Chapter 9.1, Problem 4CYU

a.

To determine

Find the value of t-test statistic.

Answer to Problem 4CYU

The value of t-test statistic is 1.651768.

Explanation of Solution

Calculation:

The given statistics for testing the hypothesis $H_0:{\mu }_1={\mu }_2$ versus $H_1:{\mu }_1\ne {\mu }_2$ are given as follows:

${\overline{x}}_1=73.9$, ${\overline{x}}_2=71.8$, $s_1=4.2$, $s_2=3.8$, $n_1=23$ and $n_2=17$.

Requirements for a small sample t-test:

• The samples must be independent and drawn randomly from the populations.
• Either the sample size must be greater than 30 or the population must be approximately normal.

Here, it is given that independent random samples are drawn from approximately normal populations.

Thus, the conditions are satisfied.

The hypotheses are given below:

Null hypothesis:

$H_0:{\mu }_1={\mu }_2$

Alternate hypothesis:

$H_1:{\mu }_1\ne {\mu }_2$

The test statistic for the small sample t is obtained as follows:

$t=\frac{\left({\overline{x}}_1-{\overline{x}}_2\right)-\left({\mu }_1-{\mu }_2\right)}{\sqrt{\frac{s_1{}^2}{n_1}+\frac{s_2{}^2}{n_2}}}$

Under the null hypothesis, $\left({\mu }_1-{\mu }_2\right)=0$.

Therefore the test statistic is,

$\begin{array}{c}t=\frac{\left({\overline{x}}_1-{\overline{x}}_2\right)-0}{\sqrt{\frac{s_1{}^2}{n_1}+\frac{s_2{}^2}{n_2}}}\\ =\frac{73.9-71.8}{\sqrt{\frac{{4.2}^2}{23}+\frac{{3.8}^2}{17}}}\\ =\frac{2.1}{1.271365}\\ =1.651768\end{array}$

Thus, the test statistic is 1.651768.

b.

To determine

Find the number of degrees of freedom for the test statistic.

Answer to Problem 4CYU

The number of degrees of freedom for the test statistic is 16.

Explanation of Solution

Calculation:

Degrees of freedom:

The degrees of freedom for t using computer package is,

$\Delta =\frac{{\left[\left(\frac{s_1^2}{n_1}+\frac{s_2^2}{n_2}\right)\right]}^2}{\frac{{\left(\frac{s_1^2}{n_1}\right)}^2}{n_1-1}+\frac{{\left(\frac{s_2^2}{n_2}\right)}^2}{n_2-1}}$

The degrees of freedom, when computing by hand is smaller of $n_1-1$ and $n_2-1$.

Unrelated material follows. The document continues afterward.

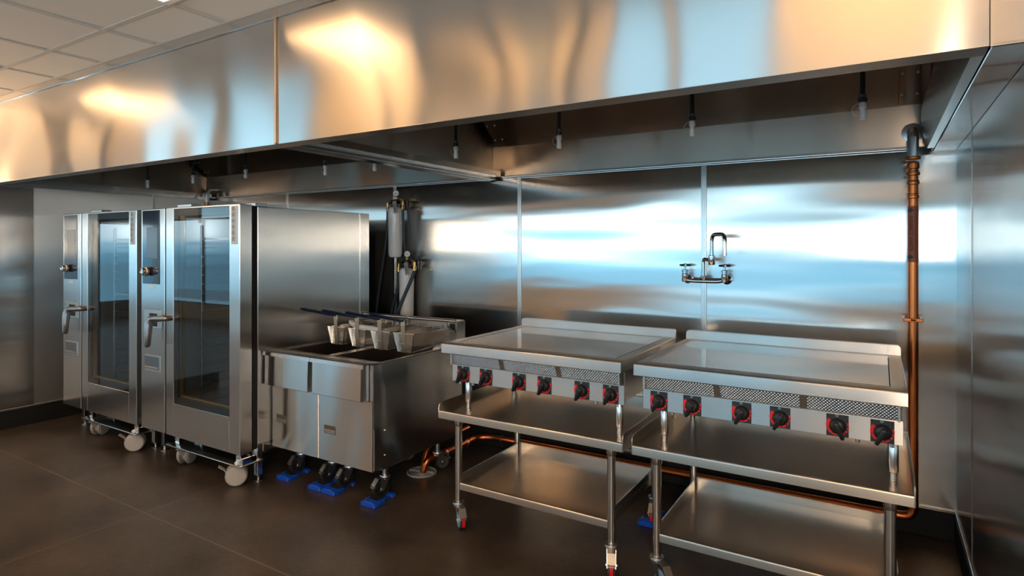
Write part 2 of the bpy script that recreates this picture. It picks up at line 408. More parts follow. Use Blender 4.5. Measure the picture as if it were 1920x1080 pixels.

The degrees of freedom is,

$\begin{array}{c}d.f=\min \left(n_1-1,n_2-1\right)\\ =\min \left(23-1,17-1\right)\\ =\min \left(22,16\right)\\ =16\end{array}$

Thus, the degree of freedom is 16.

c.

To determine

Find the P-value.

Answer to Problem 4CYU

The P-value is 0.11806.

Explanation of Solution

Calculation:

P-value:

Step-by-step procedure to obtain the P-value using the MINITAB software:

• Choose Graph > Probability Distribution Plot.
• Choose View Probability > OK.
• From Distribution, choose‘t’ distribution.
• In Degrees of freedom, enter 16.
• Click the Shaded Area tab.
• Choose X value and Both Tail for the region of the curve to shade.
• In X-value enter 1.651768.
• Click OK.

Output using the MINITAB software is given below:

From the MINITAB output, the P-value is $0.05903\times 2=0.11806$

Thus, the P-value is 0.11806.

d.

To determine

Interpret the P-value.

Check whether the null hypothesis is rejected at $\alpha =0.05$.

Answer to Problem 4CYU

There is not enough evidence to reject the null hypothesis at $\alpha =0.05$.

Explanation of Solution

Decision rule based on P-value:

If $P-\text{value}\le \alpha$, then reject the null hypothesis $H_0$.

If $P-\text{value}>\alpha$, then fail to reject the null hypothesis $H_0$.

Here, the level of significance is $\alpha =0.05$.

Conclusion based on P-value approach:

The P-value is 0.11806 and $\alpha$ value is 0.05.

Here, P-value is greater than the $\alpha$ value.

That is $0.11806\left(=P-\text{value}\right)>0.05\left(=\alpha \right)$.

By the rejection rule, failed to reject the null hypothesis.

Hence, the null hypothesis cannot be rejected at $\alpha =0.05$.

Thus, it can be concluded that there is sufficient evidence to infer the equality of two population means at $\underset{\_}{\alpha =0.05}$.